begin DATA SUPPLIED

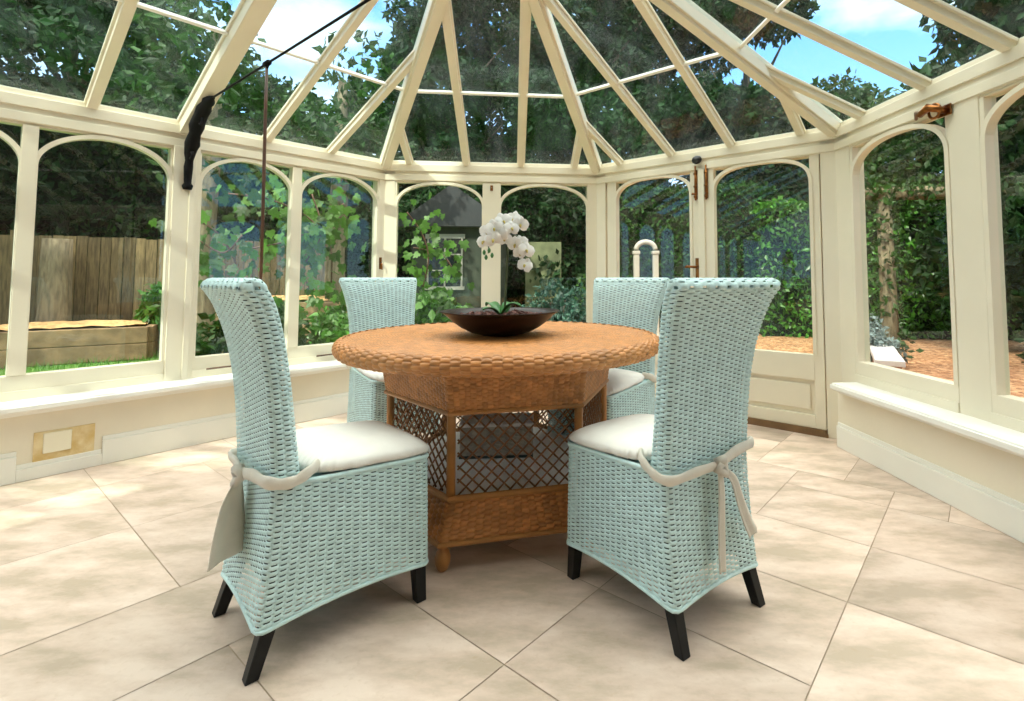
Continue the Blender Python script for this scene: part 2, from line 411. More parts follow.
def window(w, s0, s1, panes, label, e=2.0, zs=1.665, ztop=1.872, rail_n=0.0, mull=True, head=.012, stile=.012):
    nm = 'window_%d' % WINN[0]; WINN[0] += 1
    t = thing(nm, label, 'window', kind='structure')
    mb = MB()
    wbox(mb, w, (s0, s1), (-.07, .0), (.40, ZG)); wbox(mb, w, (s0, s1), (0, .008), (.40, .45))
    wbox(mb, w, (s0, s1), (-.07, -.008), (ZB-head, ZB))
    edges = [s0]+[x for p in panes for x in p]+[s1]
    for a, b in zip(edges[::2], edges[1::2]):
        if b-a > .004: wbox(mb, w, (a, b), (-.07, .006 if (a > s0 and b < s1) else -.004), (ZG, ZB-head))
    mb.build('window_frame', M['paint'], t, bevel=.003)
    for a, b in panes:
        arch_mesh(w, a-.020, b+.020, zs, ztop+.012, e, ZG, wd=.024).build('arch_trim', M['paint'], t)
        mb = MB(); wbox(mb, w, (a-.01, b+.01), (-.046, -.040), (ZG-.01, ZB-head+.01)); mb.build('glass_pane', M['glass'], t)
    return t
window('A', -1.358, -.055, [(-1.345, -.768), (-.700, -.068)], 'two arched panes right of the iron bracket, vine outside')
window('A', -2.788, -1.502, [(-2.775, -2.172), (-2.108, -1.515)], 'two arched panes at the far left, board fence outside')
window('A', -4.218, -2.932, [(-4.205, -3.60), (-3.54, -2.945)], 'arched panes left of frame')
window('A', -5.648, -4.362, [(-5.635, -5.03), (-4.97, -4.375)], 'arched panes far left of frame')
wc = window('C', .085, LC-.085, [(.10, .834), (.992, 1.763)], 'two arched panes behind the orchid', e=2.2)
we1 = window('E', .14, .89, [(.165, .87)], 'arched pane right of the double doors, ivy arch outside', e=2.3)
window('E', 1.06, 1.82, [(1.085, 1.795)], 'arched pane cut by the right picture edge', e=2.3)
window('E', 1.99, 2.75, [(2.015, 2.725)], 'arched pane right of frame', e=2.3)
window('E', 2.92, 3.68, [(2.945, 3.655)], 'second arched pane right of frame', e=2.3)

# double doors --------------------------------------------------------------------------
def door(num, s0, s1, g0, g1, label, gm):
    t = thing('door_%d' % num, label, 'door', kind='structure')
    mb = MB(); zt = 1.932
    n0, n1 = -.06, -.004
    wbox(mb, 'D', (s0, g0), (n0, n1), (.045, zt)); wbox(mb, 'D', (g1, s1), (n0, n1), (.045, zt))
    wbox(mb, 'D', (g0, g1), (n0, n1), (1.882, zt)); wbox(mb, 'D', (g0, g1), (n0, n1), (.36, .53)); wbox(mb, 'D', (g0, g1), (n0, n1), (.045, .13))
    wbox(mb, 'D', (g0, g1), (n0, n1-.022), (.13, .36))
    mb.build('door_leaf', M['paint'], t, bevel=.003)
    mb = MB(); wbox(mb, 'D', (g0+.03, g1-.03), (n1-.022, n1-.008), (.16, .33)); mb.build('door_panel', M['paint'], t, bevel=.008)
    arch_mesh('D', g0-.018, g1+.018, 1.685, 1.895, 2.7, .53, wd=.022).build('arch_trim', M['paint'], t)
    mb = MB(); wbox(mb, 'D', (g0-.01, g1+.01), (-.046, -.040), (.52, 1.89)); mb.build('glass_pane', gm, t)
    mb = MB(); wbox(mb, 'D', (s0, s1), (-.05, .012), (.02, .045)); mb.build('weather_bar', M['brown_bar'], t)
    return t
d1 = door(1, .112, 1.000, .205, .905, 'left leaf of the cream glazed double doors', M['glass'])
d2 = door(2, 1.004, 1.848, 1.100, 1.785, 'right leaf of the double doors with misty pane', M['misty'])
mb = MB(); wbox(mb, 'D', (.975, 1.03), (-.004, .010), (.05, 1.93)); mb.build('meeting_bead', M['paint'], d1, bevel=.004)
mb = MB(); wbox(mb, 'D', (.09, 1.86), (-.09, .012), (0, .022)); tag(mb.build('trim_%d' % n, M['brown_bar']), 'brown door threshold', 'threshold', kind='structure'); n += 1
# door furniture
h = MB(); wbox(h, 'D', (.945, .978), (-.002, .006), (1.02, 1.20))
hb = h.build('handle_plate', M['brass'], d1, bevel=.003)
h = MB(); h.tube([W('D', .962, .004, 1.13), W('D', .962, .045, 1.13), W('D', .950, .055, 1.13), W('D', .895, .055, 1.135), W('D', .88, .05, 1.128)], [.011, .010, .010, .008, .007], 8)
h.build('door_handle', M['brass'], d1, smooth=True)
for s, par in ((.958, d1), (1.045, d2)):
    h = MB(); wbox(h, 'D', (s-.012, s+.012), (.0, .006), (1.66, 1.90)); h.tube([W('D', s, .012, 1.65), W('D', s, .012, 1.92)], .0075, 8)
    for z in (1.68, 1.76, 1.86): h.tube([W('D', s-.012, .012, z), W('D', s+.012, .012, z)], .010, 8)
    h.tube([W('D', s, .012, 1.70), W('D', s-.02 if s < 1 else s+.02, .035, 1.70)], [.007, .009], 8)
    h.build('door_bolt', M['brass'], par, smooth=True)
# round knob on the beam over the doors
h = MB(); o_ = W('D', .985, 0, 1.962); 
kn = []
for r, dep in ((.012, 0), (.012, .012), (.030, .018), (.034, .028), (.028, .036), (.0, .038)):
    kn.append((r, dep))
i_ = FR['D'][2]; d_ = FR['D'][1]
vs = [o_+i_*(dep+.012)+d_*r*1.25*math.cos(k*PI/10)+Z*r*math.sin(k*PI/10) for r, dep in kn for k in range(20)]
h.add(vs, [(i*20+k, i*20+(k+1) % 20, (i+1)*20+(k+1) % 20, (i+1)*20+k) for i in range(len(kn)-1) for k in range(20)])
tag(h.build('door_knob', M['darkknob'], smooth=True), 'black oval knob on the beam above the double doors', 'knob')

def escutcheon(name, label, w, s, z, nn=.002, hh=.05, drop=True):
    t = thing(name, label, 'window catch')
    h = MB(); wbox(h, w, (s-.012, s+.012), (nn, nn+.005), (z-hh/2, z+hh/2)); h.build('catch_plate', M['brass'], t, bevel=.003)
    h = MB(); h.tube([W(w, s, nn+.005, z), W(w, s, nn+.025, z-.005), W(w, s, nn+.028, z-hh*.55)], [.007, .006, .005], 8); h.build('catch_lever', M['brass'], t, smooth=True)
    return t
escutcheon('window_catch', 'small brass catch on mullion above the orchid', 'C', .913, 1.835, .008)
escutcheon('window_catch', 'thin brass catch on corner post above the far left chair', 'A', -.030, 1.17, .0, .10)
# brass fastener on the head of the right window
t = thing('window_fastener', 'brass curled fastener at top corner of the right window', 'window catch')
h = MB(); wbox(h, 'E', (.845, .93), (.008, .016), (1.845, 1.90)); h.build('catch_plate', M['brass'], t, bevel=.004)
h = MB(); h.tube([W('E', .90, .02, 1.87)+0, W('E', .90, .055, 1.875), W('E', .86, .075, 1.895), W('E', .81, .075, 1.875), W('E', .77, .06, 1.895), W('E', .735, .035, 1.875)], [.018, .016, .022, .016, .013, .008], 10)
h.tube([W('E', .87+.035*math.cos(a), .05, 1.875+.035*math.sin(a)) for a in np.linspace(0, 2*PI, 17)[:-1]], .007, 6, closed=True)
h.build('catch_lever', M['brass'], t, smooth=True)
# casement stays lying on the left window rail
for s, lab in ((-1.17, 'dark casement stay on the sill rail behind the near left chair'), (-.45, 'dark casement stay on the sill rail left of the table')):
    t = thing('casement_stay', lab, 'window stay')
    h = MB(); h.tube([W('A', s-.11, .02, .45), W('A', s, .028, .452), W('A', s+.09, .022, .449), W('A', s+.12, .034, .455)], [.006, .006, .006, .009], 8); h.build('stay_arm', M['rustpole'], t, smooth=True)
    h = MB(); wbox(h, 'A', (s+.05, s+.09), (.006, .024), (.435, .47)); h.build('stay_pin', M['rustpole'], t, bevel=.003)

# glazed roof ---------------------------------------------------------------------------
AP = V3(-.37, 2.28, 2.98)
def rframe(w):
    o, d, i, _ = FR[w]; o = o+Z*ZE; v = AP-o; s = v-d*np.dot(v, d); L = np.linalg.norm(s); s = s/L
    nrm = np.cross(s, d); nrm = nrm if nrm[2] > 0 else -nrm
    return o, d, s, nrm, L, float(np.dot(v, d))
RF = {k: rframe(k) for k in 'ACDE'}
ceil = thing('ceiling', 'pitched glass roof with cream rafters rising to one apex', 'glass roof', kind='structure')
LEN = {'C': LC, 'D': LD}
def hip_beam(P, label):
    a = P+Z*ZE; b = AP; t = unit(b-a); side = unit(np.cross(t, Z)); up = np.cross(side, t)
    mb = MB(); L = np.linalg.norm(b-a)
    fr = (a, t, side, up)
    mb.box((-.02, L), (-.045, .045), (-.035, .055), fr); mb.box((-.02, L), (-.03, .03), (-.055, -.035), fr)
    return mb.build('hip_rafter', M['paint'], ceil, bevel=.004)
for P in (P1, P2, P3): hip_beam(P, '')
def clip_s(w, s):
    """height along slope where the line at wall coordinate s ends (hip or ridge)"""
    _, _, _, _, L, ax = RF[w]
    if w == 'A': return L if s < ax else L*(s/ax)
    if w == 'E': return L if s > ax else L*(s/ax)
    ln = LEN[w]
    return L*(s/ax) if s < ax else L*((ln-s)/(ln-ax))
def bar(w, s, wd=.046, z0=-.012, z1=.045, name='glazing_bar', top=None):
    o, d, sl, nr, L, ax = RF[w]; t = top if top else max(.1, clip_s(w, s)-.02)
    mb = MB(); fr = (o, d, sl, nr)
    mb.box((s-wd/2, s+wd/2), (-.01, t), (z0, z1), fr)
    mb.box((s-wd/2-.012, s+wd/2+.012), (0, t), (.020, z1-.008), fr)
    return mb.build(name, M['paint'], ceil, bevel=.003)
SB = {'A': [-.48, -.95, -1.43, -1.90, -2.38, -2.86, -3.34, -3.82, -4.29, -4.77, -5.25, -5.72, -6.2], 'C': [.20, .69, 1.17, 1.65], 'D': [.25, .745, 1.24, 1.735], 'E': [.26, .76, 1.22, 1.70, 2.18, 2.66, 3.14, 3.62, 4.1]}
for w in 'ACDE':
    for s in SB[w]:
        if w == 'A' and abs((s+1.43) % 1.43) < .02 or (w == 'A' and s in (-1.43, -2.86, -4.29, -5.72)): bar(w, s, .095, -.055, .05, 'main_rafter')
        else: bar(w, s)
    o, d, sl, nr, L, ax = RF[w]
    # glass between bars
    ends = {'A': (-LA, 0), 'C': (0, LC), 'D': (0, LD), 'E': (0, LE)}[w]
    br = sorted([ends[0]]+SB[w]+[ends[1]])
    for a, b in zip(br[:-1], br[1:]):
        pts = [(a, -.03), (b, -.03), (b, max(0, clip_s(w, b)))]
        if a < ax < b: pts.append((ax, L))
        pts.append((a, max(0, clip_s(w, a))))
        poly = []
        for p in pts:
            q = o+d*p[0]+sl*p[1]+nr*.030
            if not poly or np.linalg.norm(poly[-1]-q) > 1e-3: poly.append(q)
        if np.linalg.norm(poly[0]-poly[-1]) < 1e-3: poly.pop()
        mb = MB(); mb.prism(poly, nr*.005); mb.build('roof_pane', M['roofglass'], ceil)
    # horizontal glazing bar at mid height
    y = .89
    lo = {'A': -LA, 'C': ax*y/L, 'D': ax*y/L, 'E': ax*y/L}[w]
    hi = {'A': ax*y/L, 'C': LC-(LC-ax)*y/L, 'D': LD-(LD-ax)*y/L, 'E': LE}[w]
    mb = MB(); mb.box((lo, hi), (y-.010, y+.010), (.005, .027), (o, d, sl, nr)); mb.build('cross_bar', M['sill'], ceil, bevel=.003)
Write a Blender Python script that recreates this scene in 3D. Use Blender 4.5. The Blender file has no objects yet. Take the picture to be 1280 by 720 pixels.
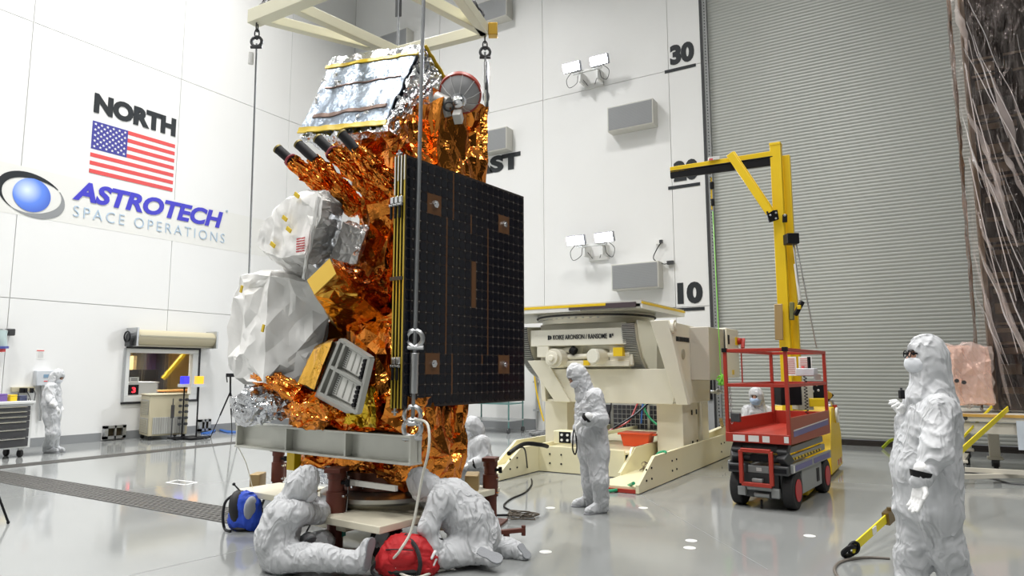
import bpy, bmesh, math, random, time
import numpy as np
from mathutils import Vector, Matrix, noise
T0 = time.time()
SC = bpy.context.scene
C = SC.collection
# ------------------------------------------------------------------ camera
FOC, PITCH, ROLL, YAW, CH = 853.0, math.radians(6.896), math.radians(-0.117), math.radians(31.476), 1.578
VF = Vector((math.cos(PITCH)*math.cos(YAW), math.cos(PITCH)*math.sin(YAW), math.sin(PITCH)))
VR0 = Vector((math.sin(YAW), -math.cos(YAW), 0)); VU0 = VR0.cross(VF)
VR = VR0*math.cos(ROLL)+VU0*math.sin(ROLL); VU = -VR0*math.sin(ROLL)+VU0*math.cos(ROLL)
HF = Vector((math.cos(YAW), math.sin(YAW), 0))
cd = bpy.data.cameras.new('camera'); cam = bpy.data.objects.new('camera', cd); C.objects.link(cam)
cd.sensor_width = 36; cd.lens = 36*FOC/1280; cd.clip_end = 200; cd.clip_start = .05
cam.matrix_world = Matrix(((VR.x, VU.x, -VF.x, 0), (VR.y, VU.y, -VF.y, 0), (VR.z, VU.z, -VF.z, CH), (0, 0, 0, 1)))
SC.camera = cam
# ------------------------------------------------------------------ world, lamps, exposure
w = bpy.data.worlds.new('world'); SC.world = w; w.use_nodes = True
w.node_tree.nodes['Background'].inputs[0].default_value = (.9, .95, 1, 1)
w.node_tree.nodes['Background'].inputs[1].default_value = .3
SC.view_settings.view_transform = 'Standard'; SC.view_settings.look = 'None'
SC.view_settings.exposure = 0.0; SC.view_settings.gamma = 1; SC.view_settings.use_curve_mapping = False
SC.cycles.use_denoising = True
SC.cycles.max_bounces = 8; SC.cycles.diffuse_bounces = 4; SC.cycles.glossy_bounces = 4
SC.cycles.transparent_max_bounces = 12; SC.cycles.caustics_reflective = False; SC.cycles.caustics_refractive = False
SC.cycles.sample_clamp_indirect = 6
def area(name, loc, size, power, aim=(0, 0, -1), col=(1, 1, 1), sy=None):
    l = bpy.data.lights.new(name, 'AREA'); l.energy = power; l.size = size; l.color = col; l.spread = math.radians(125)
    if sy: l.shape = 'RECTANGLE'; l.size_y = sy
    o = bpy.data.objects.new(name, l); C.objects.link(o); o.location = loc
    o.rotation_euler = Vector(aim).to_track_quat('-Z', 'Y').to_euler(); return o
ROOF = 17.0
for ix, lx in enumerate((-5, 2, 9)):
    for iy, ly in enumerate((-6, 3, 12)):
        area('high_bay_light', (lx, ly, ROOF-.4), 1.6, {12: 720, 3: 400, -6: 380}[ly]*(1.25 if lx == 9 and ly == 12 else 1), col=(1, .985, .96))

# ------------------------------------------------------------------ points in the room
def ray(px, py): return VF+VR*((px-640)/FOC)+VU*((360-py)/FOC)
def fl(px, py, z=0.0):
    d = ray(px, py); t = (z-CH)/d.z; return Vector((d.x*t, d.y*t, z))
def dp(px, py, D):
    d = ray(px, py); t = D/d.dot(HF); return Vector((d.x*t, d.y*t, CH+d.z*t))
WX, WY = 16.23, 16.25
def onN(px, py, off=0):
    d = ray(px, py); t = (WY-off)/d.y; return Vector((d.x*t, WY-off, CH+d.z*t))
def onE(px, py, off=0):
    d = ray(px, py); t = (WX-off)/d.x; return Vector((WX-off, d.y*t, CH+d.z*t))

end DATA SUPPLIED

DO THIS: Your task is to reproduce exactly the lines from the start of the data above through the line containing "window('E', 2.92, 3.68, [(2.945, 3.655)], 'second", leaving every picture out.

OUTPUT:
Continue the Blender Python script for this scene: part 2, from line 411. More parts follow.
def window(w, s0, s1, panes, label, e=2.0, zs=1.665, ztop=1.872, rail_n=0.0, mull=True, head=.012, stile=.012):
    nm = 'window_%d' % WINN[0]; WINN[0] += 1
    t = thing(nm, label, 'window', kind='structure')
    mb = MB()
    wbox(mb, w, (s0, s1), (-.07, .0), (.40, ZG)); wbox(mb, w, (s0, s1), (0, .008), (.40, .45))
    wbox(mb, w, (s0, s1), (-.07, -.008), (ZB-head, ZB))
    edges = [s0]+[x for p in panes for x in p]+[s1]
    for a, b in zip(edges[::2], edges[1::2]):
        if b-a > .004: wbox(mb, w, (a, b), (-.07, .006 if (a > s0 and b < s1) else -.004), (ZG, ZB-head))
    mb.build('window_frame', M['paint'], t, bevel=.003)
    for a, b in panes:
        arch_mesh(w, a-.020, b+.020, zs, ztop+.012, e, ZG, wd=.024).build('arch_trim', M['paint'], t)
        mb = MB(); wbox(mb, w, (a-.01, b+.01), (-.046, -.040), (ZG-.01, ZB-head+.01)); mb.build('glass_pane', M['glass'], t)
    return t
window('A', -1.358, -.055, [(-1.345, -.768), (-.700, -.068)], 'two arched panes right of the iron bracket, vine outside')
window('A', -2.788, -1.502, [(-2.775, -2.172), (-2.108, -1.515)], 'two arched panes at the far left, board fence outside')
window('A', -4.218, -2.932, [(-4.205, -3.60), (-3.54, -2.945)], 'arched panes left of frame')
window('A', -5.648, -4.362, [(-5.635, -5.03), (-4.97, -4.375)], 'arched panes far left of frame')
wc = window('C', .085, LC-.085, [(.10, .834), (.992, 1.763)], 'two arched panes behind the orchid', e=2.2)
we1 = window('E', .14, .89, [(.165, .87)], 'arched pane right of the double doors, ivy arch outside', e=2.3)
window('E', 1.06, 1.82, [(1.085, 1.795)], 'arched pane cut by the right picture edge', e=2.3)
window('E', 1.99, 2.75, [(2.015, 2.725)], 'arched pane right of frame', e=2.3)
window('E', 2.92, 3.68, [(2.945, 3.655)], 'second arched pane right of frame', e=2.3)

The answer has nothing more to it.